The word rendered as “Advocate” is the Greek word παράκλητος—or in English “Paraclete”—and παράκλητος means a few distinct things. In New Testament times, a Paraclete was an “advocate” in our traditional sense, one who pleads another’s case before a judge. Jesus is promising us a counsel for the defense. But a Paraclete was also one who intercedes, prays for, acts on behalf of, someone else.  So in promising us a Paraclete Jesus is promising us someone who will pray for and with us. Moreover, a Paraclete is also a helper, an assistant, one who stands by and with us when the going gets rough. So in promising us a Paraclete, Jesus is promising us someone who will help us do and become the people God wants us to be.
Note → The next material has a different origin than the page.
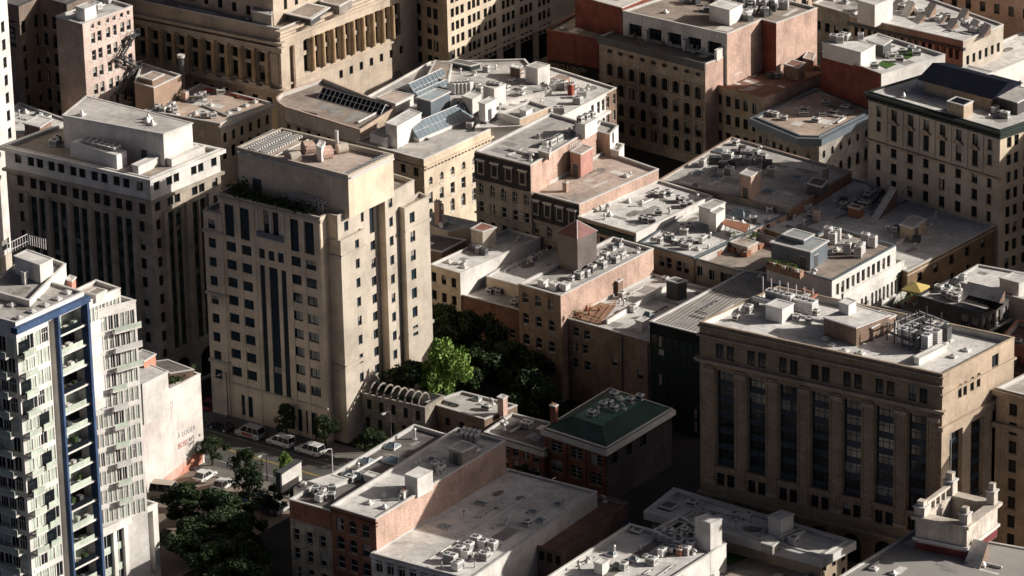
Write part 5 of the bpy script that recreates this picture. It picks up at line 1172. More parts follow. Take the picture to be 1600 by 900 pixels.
# P: lit white roof
P_ = building('white_parapet_building', 'sunlit white flat roof crowded with units and a tall white box at the bottom edge', 'building',
    [(852, 903), (985, 945), (1135, 849), (1062, 805), (1021, 828), (984, 818)], 11, pale, rf_w, {1: lambda fc: None}, par=.6, walls={1: white}, coping=white)
slab(P_, [(1085.5, 809), (1110, 818), (1128, 811), (1104, 802)], 10.4, 15, white, rf_w, 'lift_house', over=.05, label='tall white box shaped lift house')
b = MB(); p, q = at(1030, 845, 10.42), at(930, 912, 10.42); u = (q-p).normalized(); nn = V((u.y, -u.x, 0)); b.poly([p-nn*.8, p+nn*.8, q+nn*.8, q-nn*.8][::-1], rf_d); b.build('walkway_mat', P_.root)
slab(P_, [(928, 878), (941, 882), (952, 874), (940, 870)], 10.4, 12.2, white, rf_w, 'roof_hatch')
for x, y, w in ((1022, 838, 2.0), (1030, 841, 1.6), (1039, 846, 1.6), (1048, 850, 1.3), (1060, 856, 1.3), (1071, 866, 1.4), (1012, 832, 1.5), (1045, 838, 1.2), (1080, 858, 1.1), (1088, 851, 1.0), (1095, 846, .9), (1060, 845, .9)): ac(P_, x, y, w, 1.0, 1.25, rot=8*(x % 3))
slab(P_, [(985, 828), (998, 832), (1007, 826), (994, 822)], 10.4, 10.8, copd, rf_d, 'roof_hatch')
slab(P_, [(1040, 826), (1052, 830), (1072, 818), (1060, 814)], 10.4, 10.9, copd, blk, 'light_slot')
clutter(P_, [(1070, 833), (1082, 838), (1060, 838), (1100, 862), (1078, 826), (917, 878), (880, 893), (955, 868), (965, 885), (975, 890), (990, 876), (960, 862), (905, 890), (1000, 858), (1010, 870), (935, 893), (1018, 882), (1028, 876), (1035, 868), (1072, 850), (1082, 866), (1050, 862), (895, 887)], 8, .25)
chimney(P_, 1062, 868, .8, .7, 1, terra); 
def f(fc):
    fc.fm = wframe; x, z = fc.at(1030, 812); fc.win(x, z-1, 2.2, 2.0, 'two')
Q_ = building('grey_roof_corner_building', 'corner building with shaded pale roof and sloping overhang below the office block', 'building',
    [(1018, 796), (1283, 868), (1324, 845), (1056, 766)], 10, beige, rf_w, {0: f, 1: lambda fc: fc.gpx((1288, 885), (1318, 868), (1288, 912), 3, 2, 1, 1.7, 'arch')}, par=.4, cornice=[(.9, 8.6, 9.9, cop)])
slab(Q_, [(1028, 790), (1048, 796), (1062, 787), (1042, 781)], 9.6, 10, copd, rf_d, 'roof_hatch')
slab(Q_, [(1048, 818), (1053, 820), (1087, 797), (1082, 795)], 9.6, 9.95, copd, blk, 'light_slot')
slab(Q_, [(1200, 806), (1220, 812), (1240, 803), (1221, 797)], 9.6, 12.4, white, rf_w, 'penthouse')
slab(Q_, [(1217, 838), (1226, 841), (1257, 829), (1249, 826)], 9.6, 10.2, cop, skyl, 'skylight')
slab(Q_, [(1190, 848), (1207, 853), (1217, 846), (1200, 841)], 9.6, 11, grey_st, rf_w, 'roof_hatch')
for i in range(14): vent(Q_, 1065+i*12, 770+i*3.4, .4, .14, kind=2)
for x, y in ((1053, 772), (1056, 770), (1060, 771)): vent(Q_, x, y, 1.6, .12)
clutter(Q_, [(1200, 858), (1143, 800), (1170, 812), (1240, 850), (1090, 800), (1150, 828), (1120, 790), (1175, 838), (1148, 812), (1082, 790)], 2, .4)
Q2 = building('low_brown_wing', 'low brown roofed wing with a rectangle of green turf at the bottom right', 'building',
    [(1040, 900), (1190, 945), (1290, 880), (1130, 838)], 7, tan, rf_b, {}, par=.5)
b = MB(); b.poly([at(1121, 872, 6.55), at(1140, 884, 6.55), at(1188, 862, 6.55), at(1166, 850, 6.55)], grass); o = b.build('turf_patch', Q2.root)
# K: green copper roof
def f(fc):
    fc.fm = wframe; fc.sill = tan; fc.blinds = .3
    fc.rpx((869, 700), (931, 717), 3, 2.4, 1.8, 'grid'); fc.rpx((869, 729), (931, 747), 3, 2.4, 2.0, 'grid'); fc.rpx((869, 757), (931, 775), 3, 2.4, 2.0, 'grid')
    for q in (.02, .35, .66, .97): fc.bx(fc.W*q-.25, fc.W*q+.25, 0, 8.4, .12)
K_ = building('green_roof_building', 'red brick building with a dark green copper hipped roof', 'building',
    [(850, 668), (947, 700), (1050, 638), (953, 606)], 9.5, brick, rf_gr, {0: f, 1: lambda fc: fc.rpx((960, 715), (1005, 690), 3, 1.6, 1.8, 'grid')}, par=.5, cornice=[(.45, 8.4, 9.2, cop)], walls={1: drk})  # right wall coloured near black in place of its shade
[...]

            When we talk in the church about the Holy Spirit, we often make her sound somewhat gaseous, like an aerosol spray floating around in the ether someplace—a kind of cosmic air freshener.  When Jesus himself talks about the Holy Spirit, he does so in these words:  defense counsel, intercessor, helper.  The Holy Spirit is not some vague divine ghost in the atmosphere. The Holy Spirit is God standing in, with, and among us.
            I have recently become a fan of the work of Monica Youn, a poet and lawyer who teaches at Princeton and regularly appears in the New Yorker magazine.  In a recent poem (“Goldacre”, June 1, 2015) she writes these intriguing words:
the young morning
grommeted
with minutes
threaded
with wisps of wool

Now that line is part of a larger argument, but its reading depends on understanding the word “grommeted”. A “grommet” is a metal eyelet placed in a hole to allow a string to run through it. Think of a shoelace hole. In Monica Youn’s sense, a grommet is a hole made useful.  When she talks about the young morning being grommeted with minutes, she is suggesting that we have made the gracious gift of time “useful” by cutting it up into measurable bits. Grommeting takes things wild and unruly like holes and time and makes them useful. But in domesticating these things, grommeting deprives them of their wildness.
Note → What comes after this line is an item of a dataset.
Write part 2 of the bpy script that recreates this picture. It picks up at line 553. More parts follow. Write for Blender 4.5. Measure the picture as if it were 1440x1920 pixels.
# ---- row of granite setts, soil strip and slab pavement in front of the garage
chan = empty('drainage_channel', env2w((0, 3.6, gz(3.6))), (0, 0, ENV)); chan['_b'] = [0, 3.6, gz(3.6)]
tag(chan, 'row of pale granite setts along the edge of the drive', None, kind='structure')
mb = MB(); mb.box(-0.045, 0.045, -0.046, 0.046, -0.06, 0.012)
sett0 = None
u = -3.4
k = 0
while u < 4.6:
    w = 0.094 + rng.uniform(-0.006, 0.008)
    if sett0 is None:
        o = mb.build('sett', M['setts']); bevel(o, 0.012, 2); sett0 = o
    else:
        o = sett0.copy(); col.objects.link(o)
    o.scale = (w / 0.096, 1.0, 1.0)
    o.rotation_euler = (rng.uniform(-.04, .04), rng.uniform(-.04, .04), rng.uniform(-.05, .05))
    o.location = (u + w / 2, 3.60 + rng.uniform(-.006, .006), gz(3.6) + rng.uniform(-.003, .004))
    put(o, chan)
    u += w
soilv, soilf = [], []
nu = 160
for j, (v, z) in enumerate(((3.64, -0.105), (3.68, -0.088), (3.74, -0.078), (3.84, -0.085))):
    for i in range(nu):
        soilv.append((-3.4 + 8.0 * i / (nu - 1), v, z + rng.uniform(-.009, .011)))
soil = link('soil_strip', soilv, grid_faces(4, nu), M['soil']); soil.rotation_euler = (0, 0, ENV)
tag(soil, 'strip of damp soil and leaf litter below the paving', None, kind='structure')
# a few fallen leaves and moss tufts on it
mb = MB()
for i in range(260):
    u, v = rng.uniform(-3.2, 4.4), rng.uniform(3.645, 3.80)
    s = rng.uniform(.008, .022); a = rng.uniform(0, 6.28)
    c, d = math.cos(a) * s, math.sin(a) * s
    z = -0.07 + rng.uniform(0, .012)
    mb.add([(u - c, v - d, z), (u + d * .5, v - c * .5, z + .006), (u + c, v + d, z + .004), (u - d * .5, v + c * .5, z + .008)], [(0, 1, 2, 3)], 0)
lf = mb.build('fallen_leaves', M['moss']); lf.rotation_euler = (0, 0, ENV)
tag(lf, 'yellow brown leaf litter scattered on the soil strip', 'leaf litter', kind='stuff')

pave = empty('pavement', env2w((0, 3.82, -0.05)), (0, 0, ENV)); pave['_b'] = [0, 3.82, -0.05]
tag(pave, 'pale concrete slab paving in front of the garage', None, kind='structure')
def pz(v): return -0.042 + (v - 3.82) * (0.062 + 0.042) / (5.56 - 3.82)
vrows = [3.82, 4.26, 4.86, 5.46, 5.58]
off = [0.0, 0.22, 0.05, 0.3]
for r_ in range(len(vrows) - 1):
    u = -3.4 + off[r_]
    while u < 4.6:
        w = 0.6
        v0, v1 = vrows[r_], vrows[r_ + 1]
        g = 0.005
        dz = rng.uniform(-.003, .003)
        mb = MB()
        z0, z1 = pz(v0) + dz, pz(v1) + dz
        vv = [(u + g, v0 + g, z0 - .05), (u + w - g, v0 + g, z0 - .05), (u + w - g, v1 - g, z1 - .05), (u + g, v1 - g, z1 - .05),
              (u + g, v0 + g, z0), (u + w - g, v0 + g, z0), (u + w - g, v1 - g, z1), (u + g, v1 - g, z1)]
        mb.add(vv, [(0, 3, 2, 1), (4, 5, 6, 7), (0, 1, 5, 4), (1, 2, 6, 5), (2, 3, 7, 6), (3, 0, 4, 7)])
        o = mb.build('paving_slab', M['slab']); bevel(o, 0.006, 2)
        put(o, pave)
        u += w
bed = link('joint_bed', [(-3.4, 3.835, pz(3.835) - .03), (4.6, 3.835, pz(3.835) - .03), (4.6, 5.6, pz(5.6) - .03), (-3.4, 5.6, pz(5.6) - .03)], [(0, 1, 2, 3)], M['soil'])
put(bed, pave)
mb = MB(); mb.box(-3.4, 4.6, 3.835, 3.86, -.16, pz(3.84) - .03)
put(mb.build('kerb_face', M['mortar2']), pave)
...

Grommeting:  Isn’t this what we in the church have done with the Holy Spirit?  In ancient Greek religion, the sibyls received the wild gift of prophetic speech. The religious establishment made this ecstatic prophecy useful by turning it into an oracle at Delphi where the wild spirit could be commercially available on demand.  In the same way, the church took the Holy Spirit and we forced her into a grommet. We made her useful, tame, institutionally reliable. Here was this wild gift where each person received what Jesus calls elsewhere “power from on high” (Luke 24:49) and we caught her, organized her, and tried to build a structure around her so that we could tell you, “The Holy Spirit will be reliably available at 132 North Euclid Avenue on Sundays at 7:30, 9, and 11:15.” Child care provided. We told you that we had the Spirit and you didn’t, and if you wanted to get a piece of her you had to come to us, the Spirit’s official licensed distributors.  We tried to make the Spirit useful.  We grommeted her, turning her into something like the official deodorant of the National League.
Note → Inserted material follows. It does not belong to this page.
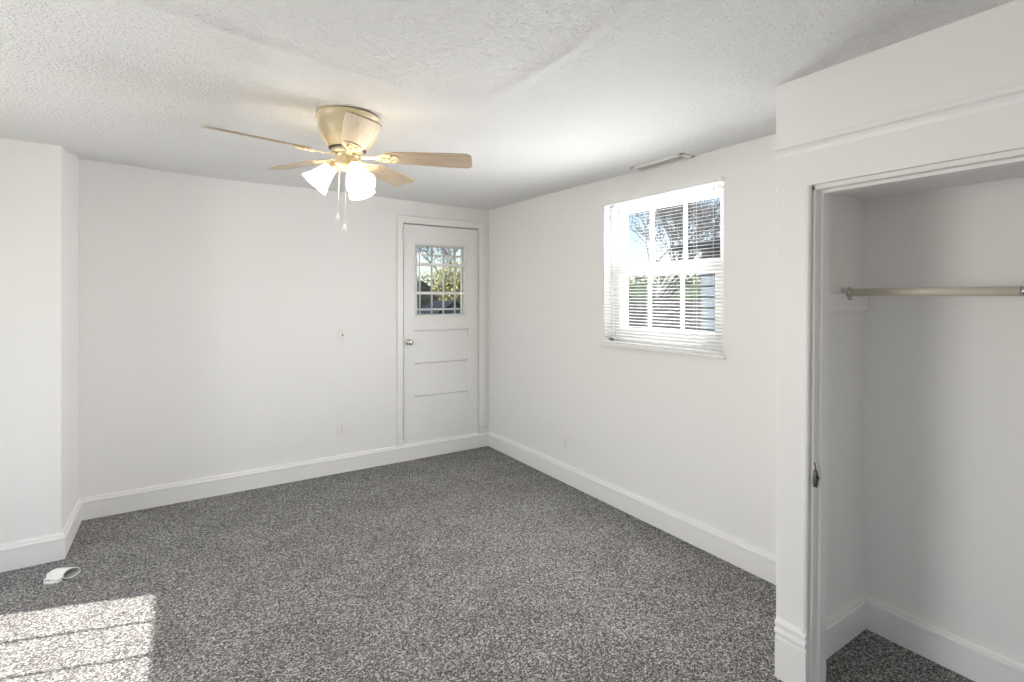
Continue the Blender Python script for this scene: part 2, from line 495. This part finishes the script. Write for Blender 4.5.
# casing and bottom blocks
mb = MB()
for x0, x1 in ((1.646, 1.700), (2.496, 2.563)):
    mb.box(x0, x1, YB - .020, YB + .001, .205, 2.185)
    mb.box(x0 - .002, x1 + .002, YB - .023, YB + .001, BB_H + .002, .200)
mb.box(1.646, 2.563, YB - .020, YB + .001, 2.180, 2.243)
struct(mb.build('trim_door_casing', M_TRIM, bevel=.003))
mb = MB()
mb.box(DX0 - .014, DX0 - .003, YB + .0, YB + .14, DZ0 - .02, DZ1 + .012)
mb.box(DX1 + .008, DX1 + .014, YB + .0, YB + .14, DZ0 - .02, DZ1 + .012)
mb.box(DX0 - .014, DX1 + .014, YB + .0, YB + .14, DZ1 + .010, DZ1 + .014)
mb.box(DX0 - .014, DX1 + .014, YB - .004, YB + .14, DZ0 - .022, DZ0 - .004)
for x0, x1, z0, z1 in ((DX0 - .012, DX0 + .014, DZ0, DZ1 + .01), (DX1 - .014, DX1 + .012, DZ0, DZ1 + .01), (DX0, DX1, DZ1 - .014, DZ1 + .012)):
    mb.box(x0, x1, YB + .046, YB + .060, z0, z1)     # door stop, added to keep the gap round the leaf dark
struct(mb.build('trim_door_jamb', M_TRIM))

# white metal grille door outside it
sd = struct(empty('door_2', ((DX0 + DX1) / 2, YB + .13, DZ0)))
yg = YB + .125
mb = MB()
holed = (1.895, 2.372, 1.335, 1.985)
holed_slab(mb, 'y', yg, yg + .03, DX0, DX1, DZ0, DZ1, [holed])
at(sd, mb).build('door_leaf', M_VINYL, sd, bevel=.002)
mb = MB()
for x in (1.925, 2.050, 2.175, 2.300): mb.tube([(x, yg + .012, 1.33), (x, yg + .012, 1.99)], .0095, 8)
for z in (1.380, 1.905): mb.box(1.89, 2.405, yg + .006, yg + .018, z - .009, z + .009)
at(sd, mb).build('security_bars', M_VINYL, sd)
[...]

The trouble, of course, is that the Spirit we heard about this morning, the Spirit Jesus promises us, the One we come to know in places like this but also out in the natural world and in the prophetic justice work of the Gospel—that Spirit is neither domestic, tame, nor useful. That Spirit refuses to be grommeted. She is wild and free, an expression of the One at the center of the cosmos, the One we know in Jesus, the One who speaks in and through each of us when we are becoming the people God made and calls us to be.
Friends, I have spent forty years of my life serving and representing the institutional church, and nothing I say here should be taken as a disavowal of all the wonderful ways our structures forward the mission of the Gospel.  But let us not delude ourselves. Let us not confuse the institutional church with the Spirit of God. The witness of scripture, the witness of countless people who have gone before us, is that the Sprit of God is wild, free, and available to all. When the Spirit descended on the gathered community in Acts, she did so in flames of fire. She came not to one but to all. And if you read the next chapters of Acts, you’ll see how the Spirit sent them out into the streets of Jerusalem, not only proclaiming the name of Jesus but also finding and serving the lame, the blind, the lepers, the sinners, the lost, and calling them into a new transformed community of love, justice, healing, and peace.
“Just when I thought I was out... they pull me back in.” Kathy and I are so happy to be back here. I am thrilled once again to be part of a community that seeks to claim and know that Spirit in its prayer, its community life, and in its witness. And speaking as one who loves this place and its people, I would remind us that Pentecost came not in a single human being but in a spirit of love, power, and joy that transformed a community so that we could transform the world.
The Spirit of God will not be grommeted. Try as we might, we cannot make her useful, domesticated, or safe. She calls us onward into new and sometimes dangerous places. I know we’re all eager to meet the new rector, but as qualified and charismatic as he or she will certainly be, the next rector of All Saints Church will not be the exclusive official representative of the Holy Spirit on earth or even in Pasadena.  Pentecost suggests that the Spirit is alive and at work right now, in you, in me, in us, in ways we cannot ask for or imagine or even understand. She calls us to new work, new hope, new service. Our Paraclete is not someone awaited from the outside. Our Paraclete is here among and in us now, calling us to invite a new leader as our sister or brother into the good thing we’ve already got going on to help shape and build its next iteration for the years ahead.
Michael Corleone was right: “Just when I thought I was out... they pull me back in.” We’re all in this together. Let us not grommet the Spirit. Let us not grommet the next rector. Let us not grommet ourselves.  We have been clothed with power from on high. It’s all going to be all right.  Amen.